Work instructions >> Starting with the first line below, extract each line through the one that contains "0, .2, .004, (1, 1, .25))", inclusive, excluding pictures.

Data segment >>
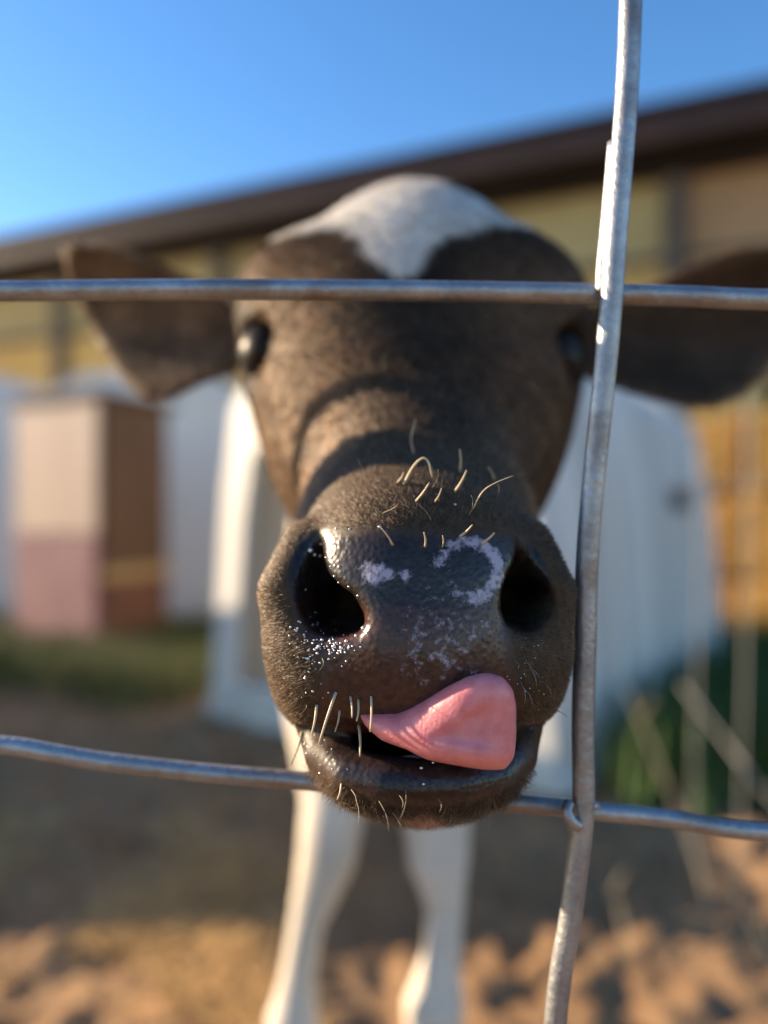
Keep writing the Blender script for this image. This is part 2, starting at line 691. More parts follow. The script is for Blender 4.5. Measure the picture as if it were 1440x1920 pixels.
# the large one close behind the calf: near corner at (0.48, 1.92)
ang = math.atan2(.60, -.80)
wA, LA = 1.30, 1.62
N = Vector((.44, 1.93, 0)); xa = Vector((-.80, .60, 0)); ya = Vector((.60, .80, 0))
cA = N + xa * (wA / 2)
hutch('large ribbed white hutch close behind the calf, round dark vent in its flank', (cA.x, cA.y, 0), math.atan2(-xa.y, -xa.x), wA, LA, 1.27, plastic, .12, (.13, .12), 6, (1, 1.0, .77, .045))
hutch('grey white hutch seen from behind, next to the brown feed box', (-1.84, 7.2, 0), R(186), 1.7, 2.0, 1.72, plastic_d, .14, (.2, .2), 5)
hutch('grey white hutch cut off by the picture edge, beyond the dark box', (-3.25, 7.4, 0), R(181), 1.6, 2.0, 1.75, plastic_d, .14, (.2, .2), 5)

# ------------------------------------------------------------------ feed box
wood_lit = noisy('pale_plywood', (.55, .40, .30), (.66, .50, .38), 4, .8, 0, .15, .004, (1, 1, .2))
wood_pink = noisy('faded_pink_paint', (.26, .13, .14), (.34, .18, .18), 4, .75, 0, .15, .004)
wood_dark = noisy('dark_brown_board', (.10, .055, .030), (.16, .090, .050), 4, .8, 0, .2, .004, (1, 1, .25))


def feed_box():
    cx, cy = -1.435, 3.85
    e1 = Vector((-.878, .479, 0)); e2 = Vector((.46, .888, 0))
    root = empty('feed_box', (cx, cy, 0), 0)
    tag(root, 'tall brown feed box with pale upper panel and faded pink lower panel', 'feed box')
    w1, w2, H = .62, .5, 1.30
    a1 = math.atan2(e1.y, e1.x); a2 = math.atan2(e2.y, e2.x)
    c = e1 * (w1 / 2) + e2 * (w2 / 2)
    mb = MB(); mb.box((c.x, c.y, H / 2), (w1 - .04, w2 - .04, H - .04), a1, bevel=.01)
    mb.build('carcass', wood_dark, root, False)
    n1 = Vector((-.479, -.878, 0)); n2 = Vector((.888, -.46, 0))
    q = e1 * (w1 / 2) + n1 * .004
    mb = MB(); mb.box((q.x, q.y, .95), (w1, .03, .68), a1, bevel=.006); mb.build('upper_panel', wood_lit, root, False)
    mb = MB(); mb.box((q.x, q.y, .30), (w1, .03, .60), a1, bevel=.006); mb.build('lower_panel', wood_pink, root, False)
    q = e2 * (w2 / 2) + n2 * .004
    mb = MB(); mb.box((q.x, q.y, .85), (w2 - .05, .03, .86), a2, bevel=.006); mb.build('side_panel', wood_dark, root, False)
    mb = MB(); mb.box((q.x, q.y, .40), (w2 - .04, .05, .07), a2, bevel=.01); mb.build('ledge', noisy('straw_coloured_wood', (.42, .27, .11), (.55, .36, .16), 6), root, False)
    rust = noisy('red_brown_board', (.16, .07, .045), (.22, .10, .06), 5)
    mb = MB(); mb.box((q.x, q.y, .19), (w2 - .05, .03, .34), a2, bevel=.006); mb.build('side_panel', rust, root, False)
    mb = MB(); mb.box((c.x, c.y, H + .012), (w1 + .08, w2 + .08, .04), a1, bevel=.01); mb.build('lid', wood_dark, root, False)


feed_box()

# ------------------------------------------------------------------ barn
roof_m = noisy('dark_red_brown_metal', (.030, .015, .011), (.048, .024, .018), 3, .6, .2, .1, .005)
soff_m = noisy('dark_soffit', (.022, .017, .014), (.035, .026, .02), 4, .9)
gold_m = noisy('gold_boards', (.60, .36, .10), (.78, .50, .17), 2.2, .85, 0, .4, .01, (1.5, 1.5, .35))
olive_m = noisy('ochre_sheeting', (.42, .31, .12), (.58, .45, .20), 1.8, .7, 0, .1, .01)
post_m = noisy('weathered_post', (.09, .07, .055), (.15, .12, .095), 6, .85, 0, .3, .005, (3, 3, .4))
tan_m = noisy('tan_boards', (.42, .25, .12), (.54, .33, .17), 2, .85, 0, .3, .01, (2, 2, .4))


def barn():
    a = Vector((2.23, 4.46, 0)); b = Vector((-3.5, 7.0, 0))
    d = (b - a).normalized()                       # along the eave, to the left and away
    nrm = Vector((-d.y, d.x, 0))
    if nrm.y > 0: nrm = -nrm                      # outward, to the camera
    ang = math.atan2(d.y, d.x)
    root = empty('barn', tuple(a), 0)
    tag(root, 'long dark roofed barn with gold board wall across the back', 'barn')
    L0, L1 = -5.0, 13.0
    Lc, Ll = (L0 + L1) / 2, L1 - L0
    E = 3.2
    def bx(mb, s, out, z, ls, lo, lz, bev=.01):
        c = d * s + nrm * out
        mb.box((c.x, c.y, z), (ls, lo, lz), ang, bevel=bev)
        return mb
    bx(MB(), Lc, -.02, E - .10, Ll, .05, .22).build('fascia', roof_m, root, False)
    # roof slab rising away from the eave
    mb = MB()
    pts = []
    for s in (L0, L1):
        for out, z in ((.03, E + .03), (-5, E + 1.25), (-5, E + 1.2), (.03, E - .0)):
            c = d * s + nrm * out
            pts.append((c.x, c.y, z))
    mb.add(pts, [(0, 4, 5, 1), (1, 5, 6, 2), (2, 6, 7, 3), (3, 7, 4, 0), (0, 1, 2, 3), (7, 6, 5, 4)])
    mb.build('roof', roof_m, root, False)
    bx(MB(), Lc, -.20, E - .19, Ll, .30, .03).build('soffit', soff_m, root, False)
    bx(MB(), Lc, -.33, E - .26, Ll, .06, .10).build('header_beam', soff_m, root, False)
    bx(MB(), Lc, -.42, 1.19, Ll, .06, 2.38).build('board_wall', gold_m, root, False)
    ps = [-4.4, -3.0, -1.6, .52, 2.3, 4.1, 5.9, 7.7, 9.5, 11.3]
    mb = MB(); bx(mb, (L0 + .52) / 2, -.42, 2.69, .52 - L0, .05, .60); mb.build('upper_panel', tan_m, root, False)
    for s0, s1 in zip(ps[3:-1], ps[4:]):
        bx(MB(), (s0 + s1) / 2, -.42, 2.69, s1 - s0 - .01, .05, .60).build('upper_panel', olive_m, root, False)
    bx(MB(), Lc, -.385, 2.38, Ll, .04, .06).build('rail', post_m, root, False)
    for s in ps:
        bx(MB(), s, -.345, 1.46, .14, .08, 2.92).build('post', post_m, root, False)
    # doorway: a flat dark panel painted as the shade of an open inside
    bx(MB(), -.30, -.385, .95, .55, .02, 1.1).build('doorway', soff_m, root, False)
    bx(MB(), -.30, -.37, 1.54, .67, .03, .07).build('door_lintel', post_m, root, False)
    # back and end walls so it is a building
    bx(MB(), Lc, -9.0, 1.6, Ll, .1, 3.2).build('back_wall', tan_m, root, False)
    for s in (L0, L1):
        bx(MB(), s, -4.8, 1.6, .1, 8.3, 3.2).build('end_wall', tan_m, root, False)
    mb = MB()
    pts = []
    for s in (L0, L1):
        for out, z in ((-5, E + 1.25), (-9.4, E), (-9.4, E - .04), (-5, E + 1.2)):
            c = d * s + nrm * out
            pts.append((c.x, c.y, z))
    mb.add(pts, [(0, 4, 5, 1), (1, 5, 6, 2), (2, 6, 7, 3), (3, 7, 4, 0), (0, 1, 2, 3), (7, 6, 5, 4)])
    mb.build('roof', roof_m, root, False)


barn()

# ------------------------------------------------------------------ calf
SX = 720  # nothing more than the picture's middle column, for P()


def ear_frame(pts_px, D0, slope, cup):
    """an ear is a cupped leaf: outline (metres, in X and Z) at depth D0, leaning back along X"""
    w = [P(775 + (x - 775) * 1.07, 600 + (y - 600) * 1.06, D0) for x, y in pts_px]
    return np.array([[q[0], q[2]] for q in w]), D0, slope, cup


EAR_L = ear_frame([(470, 575), (400, 522), (300, 482), (215, 456), (168, 452), (142, 466), (138, 492), (148, 535), (170, 582), (205, 640), (255, 702), (310, 740), (360, 738), (410, 710), (470, 690)], .455, .28, 5.0)
EAR_R = ear_frame([(1070, 570), (1180, 537), (1250, 502), (1350, 464), (1450, 452), (1540, 470), (1575, 530), (1520, 610), (1440, 674), (1380, 722), (1300, 754), (1230, 752), (1150, 728), (1070, 700)], .455, .28, 5.0)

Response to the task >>
Keep writing the Blender script for this image. This is part 2, starting at line 691. More parts follow. The script is for Blender 4.5. Measure the picture as if it were 1440x1920 pixels.
# the large one close behind the calf: near corner at (0.48, 1.92)
ang = math.atan2(.60, -.80)
wA, LA = 1.30, 1.62
N = Vector((.44, 1.93, 0)); xa = Vector((-.80, .60, 0)); ya = Vector((.60, .80, 0))
cA = N + xa * (wA / 2)
hutch('large ribbed white hutch close behind the calf, round dark vent in its flank', (cA.x, cA.y, 0), math.atan2(-xa.y, -xa.x), wA, LA, 1.27, plastic, .12, (.13, .12), 6, (1, 1.0, .77, .045))
hutch('grey white hutch seen from behind, next to the brown feed box', (-1.84, 7.2, 0), R(186), 1.7, 2.0, 1.72, plastic_d, .14, (.2, .2), 5)
hutch('grey white hutch cut off by the picture edge, beyond the dark box', (-3.25, 7.4, 0), R(181), 1.6, 2.0, 1.75, plastic_d, .14, (.2, .2), 5)

# ------------------------------------------------------------------ feed box
wood_lit = noisy('pale_plywood', (.55, .40, .30), (.66, .50, .38), 4, .8, 0, .15, .004, (1, 1, .2))
wood_pink = noisy('faded_pink_paint', (.26, .13, .14), (.34, .18, .18), 4, .75, 0, .15, .004)
wood_dark = noisy('dark_brown_board', (.10, .055, .030), (.16, .090, .050), 4, .8, 0, .2, .004, (1, 1, .25))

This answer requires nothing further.